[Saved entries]
::::::::

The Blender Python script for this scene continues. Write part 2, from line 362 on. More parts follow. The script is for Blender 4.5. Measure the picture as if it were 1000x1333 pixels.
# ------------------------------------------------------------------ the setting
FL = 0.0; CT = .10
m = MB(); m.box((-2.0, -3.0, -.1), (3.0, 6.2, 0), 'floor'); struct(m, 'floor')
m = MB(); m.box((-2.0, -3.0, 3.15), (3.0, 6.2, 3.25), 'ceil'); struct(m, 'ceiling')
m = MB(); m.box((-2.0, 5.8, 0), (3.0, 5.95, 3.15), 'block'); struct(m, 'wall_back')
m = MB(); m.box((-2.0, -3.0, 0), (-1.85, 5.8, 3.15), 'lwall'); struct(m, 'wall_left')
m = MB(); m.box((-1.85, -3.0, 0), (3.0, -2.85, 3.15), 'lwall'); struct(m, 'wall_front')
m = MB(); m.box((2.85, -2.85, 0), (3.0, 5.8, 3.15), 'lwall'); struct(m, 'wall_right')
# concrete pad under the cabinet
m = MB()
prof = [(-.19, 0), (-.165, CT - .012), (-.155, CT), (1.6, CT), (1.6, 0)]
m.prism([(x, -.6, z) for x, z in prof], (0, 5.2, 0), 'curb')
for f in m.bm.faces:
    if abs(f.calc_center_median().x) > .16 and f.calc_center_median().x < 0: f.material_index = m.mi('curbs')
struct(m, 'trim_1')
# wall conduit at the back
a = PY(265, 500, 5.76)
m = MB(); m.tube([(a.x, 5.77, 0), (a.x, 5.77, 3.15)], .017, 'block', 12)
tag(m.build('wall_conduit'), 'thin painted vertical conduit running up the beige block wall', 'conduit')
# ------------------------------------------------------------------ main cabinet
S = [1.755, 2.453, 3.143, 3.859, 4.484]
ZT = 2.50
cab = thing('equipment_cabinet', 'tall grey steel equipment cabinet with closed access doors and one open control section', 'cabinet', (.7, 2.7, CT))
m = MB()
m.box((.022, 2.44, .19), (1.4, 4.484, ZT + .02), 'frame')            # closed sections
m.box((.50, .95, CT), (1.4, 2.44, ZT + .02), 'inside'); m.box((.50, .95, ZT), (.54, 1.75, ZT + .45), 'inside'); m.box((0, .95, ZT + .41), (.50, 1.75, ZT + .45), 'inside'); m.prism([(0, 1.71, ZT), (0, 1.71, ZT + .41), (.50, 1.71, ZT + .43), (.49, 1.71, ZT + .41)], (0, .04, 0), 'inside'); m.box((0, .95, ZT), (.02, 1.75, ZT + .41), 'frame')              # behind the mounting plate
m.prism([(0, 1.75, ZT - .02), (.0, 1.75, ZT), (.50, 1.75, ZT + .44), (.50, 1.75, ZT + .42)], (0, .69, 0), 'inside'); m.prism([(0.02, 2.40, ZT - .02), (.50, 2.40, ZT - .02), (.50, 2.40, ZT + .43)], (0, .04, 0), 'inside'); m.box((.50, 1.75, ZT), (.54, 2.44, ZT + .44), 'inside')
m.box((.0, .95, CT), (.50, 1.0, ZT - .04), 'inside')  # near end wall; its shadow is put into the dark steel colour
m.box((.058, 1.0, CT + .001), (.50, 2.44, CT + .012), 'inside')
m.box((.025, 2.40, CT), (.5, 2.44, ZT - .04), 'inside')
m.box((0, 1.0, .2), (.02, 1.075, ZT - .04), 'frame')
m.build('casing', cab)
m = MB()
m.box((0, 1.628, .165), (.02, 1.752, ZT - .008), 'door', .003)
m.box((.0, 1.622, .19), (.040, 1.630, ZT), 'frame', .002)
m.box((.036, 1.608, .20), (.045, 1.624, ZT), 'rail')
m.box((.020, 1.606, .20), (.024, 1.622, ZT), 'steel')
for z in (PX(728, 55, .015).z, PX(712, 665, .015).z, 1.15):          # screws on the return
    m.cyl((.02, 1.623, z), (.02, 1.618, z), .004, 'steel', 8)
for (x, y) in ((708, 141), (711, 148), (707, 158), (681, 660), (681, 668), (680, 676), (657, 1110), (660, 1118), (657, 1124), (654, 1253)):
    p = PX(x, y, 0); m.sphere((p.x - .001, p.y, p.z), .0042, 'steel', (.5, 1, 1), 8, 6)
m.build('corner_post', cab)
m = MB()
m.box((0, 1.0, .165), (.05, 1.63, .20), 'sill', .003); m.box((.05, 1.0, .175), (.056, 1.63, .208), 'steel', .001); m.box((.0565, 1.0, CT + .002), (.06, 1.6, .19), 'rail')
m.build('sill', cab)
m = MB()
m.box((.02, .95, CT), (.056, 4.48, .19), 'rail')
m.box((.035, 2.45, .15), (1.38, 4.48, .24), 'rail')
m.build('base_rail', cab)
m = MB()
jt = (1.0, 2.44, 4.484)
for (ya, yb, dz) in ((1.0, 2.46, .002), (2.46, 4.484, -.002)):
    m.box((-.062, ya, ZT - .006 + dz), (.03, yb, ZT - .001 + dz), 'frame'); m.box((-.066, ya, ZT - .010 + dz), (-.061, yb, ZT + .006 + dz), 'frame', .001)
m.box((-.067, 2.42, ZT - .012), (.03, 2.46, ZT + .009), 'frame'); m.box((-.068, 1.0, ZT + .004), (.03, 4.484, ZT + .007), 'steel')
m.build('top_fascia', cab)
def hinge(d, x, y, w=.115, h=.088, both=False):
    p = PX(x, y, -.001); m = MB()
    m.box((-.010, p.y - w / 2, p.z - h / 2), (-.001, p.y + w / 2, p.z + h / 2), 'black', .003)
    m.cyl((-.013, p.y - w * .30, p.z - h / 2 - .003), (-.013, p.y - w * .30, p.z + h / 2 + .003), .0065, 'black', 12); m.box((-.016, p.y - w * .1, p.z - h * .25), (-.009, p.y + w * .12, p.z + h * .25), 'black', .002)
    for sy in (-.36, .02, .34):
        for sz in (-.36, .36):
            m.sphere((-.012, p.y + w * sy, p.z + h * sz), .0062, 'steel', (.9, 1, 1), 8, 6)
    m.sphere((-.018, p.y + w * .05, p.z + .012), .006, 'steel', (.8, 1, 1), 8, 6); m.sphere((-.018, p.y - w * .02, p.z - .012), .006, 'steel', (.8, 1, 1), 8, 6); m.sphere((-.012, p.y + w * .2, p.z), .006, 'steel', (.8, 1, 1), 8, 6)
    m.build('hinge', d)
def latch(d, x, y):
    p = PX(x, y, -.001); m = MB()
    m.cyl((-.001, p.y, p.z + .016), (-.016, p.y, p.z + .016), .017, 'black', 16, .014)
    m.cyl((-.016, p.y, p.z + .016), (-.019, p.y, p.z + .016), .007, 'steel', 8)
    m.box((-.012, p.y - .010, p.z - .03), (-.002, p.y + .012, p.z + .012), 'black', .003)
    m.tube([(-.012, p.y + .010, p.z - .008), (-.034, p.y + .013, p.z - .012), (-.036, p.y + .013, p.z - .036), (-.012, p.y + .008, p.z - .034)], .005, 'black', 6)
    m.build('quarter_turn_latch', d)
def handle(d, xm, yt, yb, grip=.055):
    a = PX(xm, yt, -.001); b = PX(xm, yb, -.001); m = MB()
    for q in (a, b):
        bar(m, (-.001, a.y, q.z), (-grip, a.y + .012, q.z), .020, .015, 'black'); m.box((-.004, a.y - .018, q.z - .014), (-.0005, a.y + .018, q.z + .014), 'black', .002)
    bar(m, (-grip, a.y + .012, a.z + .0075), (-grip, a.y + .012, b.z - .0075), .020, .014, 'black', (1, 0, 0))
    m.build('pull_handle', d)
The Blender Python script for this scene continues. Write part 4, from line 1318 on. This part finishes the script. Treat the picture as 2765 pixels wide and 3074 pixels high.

::::::::

The problem :: Reproduce the listing above verbatim, from first line to last.

Complete answer ::
The Blender Python script for this scene continues. Write part 2, from line 362 on. More parts follow. The script is for Blender 4.5. Measure the picture as if it were 1000x1333 pixels.
# ------------------------------------------------------------------ the setting
FL = 0.0; CT = .10
m = MB(); m.box((-2.0, -3.0, -.1), (3.0, 6.2, 0), 'floor'); struct(m, 'floor')
m = MB(); m.box((-2.0, -3.0, 3.15), (3.0, 6.2, 3.25), 'ceil'); struct(m, 'ceiling')
m = MB(); m.box((-2.0, 5.8, 0), (3.0, 5.95, 3.15), 'block'); struct(m, 'wall_back')
m = MB(); m.box((-2.0, -3.0, 0), (-1.85, 5.8, 3.15), 'lwall'); struct(m, 'wall_left')
m = MB(); m.box((-1.85, -3.0, 0), (3.0, -2.85, 3.15), 'lwall'); struct(m, 'wall_front')
m = MB(); m.box((2.85, -2.85, 0), (3.0, 5.8, 3.15), 'lwall'); struct(m, 'wall_right')
# concrete pad under the cabinet
m = MB()
prof = [(-.19, 0), (-.165, CT - .012), (-.155, CT), (1.6, CT), (1.6, 0)]
m.prism([(x, -.6, z) for x, z in prof], (0, 5.2, 0), 'curb')
for f in m.bm.faces:
    if abs(f.calc_center_median().x) > .16 and f.calc_center_median().x < 0: f.material_index = m.mi('curbs')
struct(m, 'trim_1')
# wall conduit at the back
a = PY(265, 500, 5.76)
m = MB(); m.tube([(a.x, 5.77, 0), (a.x, 5.77, 3.15)], .017, 'block', 12)
tag(m.build('wall_conduit'), 'thin painted vertical conduit running up the beige block wall', 'conduit')
# ------------------------------------------------------------------ main cabinet
S = [1.755, 2.453, 3.143, 3.859, 4.484]
ZT = 2.50
cab = thing('equipment_cabinet', 'tall grey steel equipment cabinet with closed access doors and one open control section', 'cabinet', (.7, 2.7, CT))
m = MB()
m.box((.022, 2.44, .19), (1.4, 4.484, ZT + .02), 'frame')            # closed sections
m.box((.50, .95, CT), (1.4, 2.44, ZT + .02), 'inside'); m.box((.50, .95, ZT), (.54, 1.75, ZT + .45), 'inside'); m.box((0, .95, ZT + .41), (.50, 1.75, ZT + .45), 'inside'); m.prism([(0, 1.71, ZT), (0, 1.71, ZT + .41), (.50, 1.71, ZT + .43), (.49, 1.71, ZT + .41)], (0, .04, 0), 'inside'); m.box((0, .95, ZT), (.02, 1.75, ZT + .41), 'frame')              # behind the mounting plate
m.prism([(0, 1.75, ZT - .02), (.0, 1.75, ZT), (.50, 1.75, ZT + .44), (.50, 1.75, ZT + .42)], (0, .69, 0), 'inside'); m.prism([(0.02, 2.40, ZT - .02), (.50, 2.40, ZT - .02), (.50, 2.40, ZT + .43)], (0, .04, 0), 'inside'); m.box((.50, 1.75, ZT), (.54, 2.44, ZT + .44), 'inside')
m.box((.0, .95, CT), (.50, 1.0, ZT - .04), 'inside')  # near end wall; its shadow is put into the dark steel colour
m.box((.058, 1.0, CT + .001), (.50, 2.44, CT + .012), 'inside')
m.box((.025, 2.40, CT), (.5, 2.44, ZT - .04), 'inside')
m.box((0, 1.0, .2), (.02, 1.075, ZT - .04), 'frame')
m.build('casing', cab)
m = MB()
m.box((0, 1.628, .165), (.02, 1.752, ZT - .008), 'door', .003)
m.box((.0, 1.622, .19), (.040, 1.630, ZT), 'frame', .002)
m.box((.036, 1.608, .20), (.045, 1.624, ZT), 'rail')
m.box((.020, 1.606, .20), (.024, 1.622, ZT), 'steel')
for z in (PX(728, 55, .015).z, PX(712, 665, .015).z, 1.15):          # screws on the return
    m.cyl((.02, 1.623, z), (.02, 1.618, z), .004, 'steel', 8)
for (x, y) in ((708, 141), (711, 148), (707, 158), (681, 660), (681, 668), (680, 676), (657, 1110), (660, 1118), (657, 1124), (654, 1253)):
    p = PX(x, y, 0); m.sphere((p.x - .001, p.y, p.z), .0042, 'steel', (.5, 1, 1), 8, 6)
m.build('corner_post', cab)
m = MB()
m.box((0, 1.0, .165), (.05, 1.63, .20), 'sill', .003); m.box((.05, 1.0, .175), (.056, 1.63, .208), 'steel', .001); m.box((.0565, 1.0, CT + .002), (.06, 1.6, .19), 'rail')
m.build('sill', cab)
m = MB()
m.box((.02, .95, CT), (.056, 4.48, .19), 'rail')
m.box((.035, 2.45, .15), (1.38, 4.48, .24), 'rail')
m.build('base_rail', cab)
m = MB()
jt = (1.0, 2.44, 4.484)
for (ya, yb, dz) in ((1.0, 2.46, .002), (2.46, 4.484, -.002)):
    m.box((-.062, ya, ZT - .006 + dz), (.03, yb, ZT - .001 + dz), 'frame'); m.box((-.066, ya, ZT - .010 + dz), (-.061, yb, ZT + .006 + dz), 'frame', .001)
m.box((-.067, 2.42, ZT - .012), (.03, 2.46, ZT + .009), 'frame'); m.box((-.068, 1.0, ZT + .004), (.03, 4.484, ZT + .007), 'steel')
m.build('top_fascia', cab)
def hinge(d, x, y, w=.115, h=.088, both=False):
    p = PX(x, y, -.001); m = MB()
    m.box((-.010, p.y - w / 2, p.z - h / 2), (-.001, p.y + w / 2, p.z + h / 2), 'black', .003)
    m.cyl((-.013, p.y - w * .30, p.z - h / 2 - .003), (-.013, p.y - w * .30, p.z + h / 2 + .003), .0065, 'black', 12); m.box((-.016, p.y - w * .1, p.z - h * .25), (-.009, p.y + w * .12, p.z + h * .25), 'black', .002)
    for sy in (-.36, .02, .34):
        for sz in (-.36, .36):
            m.sphere((-.012, p.y + w * sy, p.z + h * sz), .0062, 'steel', (.9, 1, 1), 8, 6)
    m.sphere((-.018, p.y + w * .05, p.z + .012), .006, 'steel', (.8, 1, 1), 8, 6); m.sphere((-.018, p.y - w * .02, p.z - .012), .006, 'steel', (.8, 1, 1), 8, 6); m.sphere((-.012, p.y + w * .2, p.z), .006, 'steel', (.8, 1, 1), 8, 6)
    m.build('hinge', d)
def latch(d, x, y):
    p = PX(x, y, -.001); m = MB()
    m.cyl((-.001, p.y, p.z + .016), (-.016, p.y, p.z + .016), .017, 'black', 16, .014)
    m.cyl((-.016, p.y, p.z + .016), (-.019, p.y, p.z + .016), .007, 'steel', 8)
    m.box((-.012, p.y - .010, p.z - .03), (-.002, p.y + .012, p.z + .012), 'black', .003)
    m.tube([(-.012, p.y + .010, p.z - .008), (-.034, p.y + .013, p.z - .012), (-.036, p.y + .013, p.z - .036), (-.012, p.y + .008, p.z - .034)], .005, 'black', 6)
    m.build('quarter_turn_latch', d)
def handle(d, xm, yt, yb, grip=.055):
    a = PX(xm, yt, -.001); b = PX(xm, yb, -.001); m = MB()
    for q in (a, b):
        bar(m, (-.001, a.y, q.z), (-grip, a.y + .012, q.z), .020, .015, 'black'); m.box((-.004, a.y - .018, q.z - .014), (-.0005, a.y + .018, q.z + .014), 'black', .002)
    bar(m, (-grip, a.y + .012, a.z + .0075), (-grip, a.y + .012, b.z - .0075), .020, .014, 'black', (1, 0, 0))
    m.build('pull_handle', d)
The Blender Python script for this scene continues. Write part 4, from line 1318 on. This part finishes the script. Treat the picture as 2765 pixels wide and 3074 pixels high.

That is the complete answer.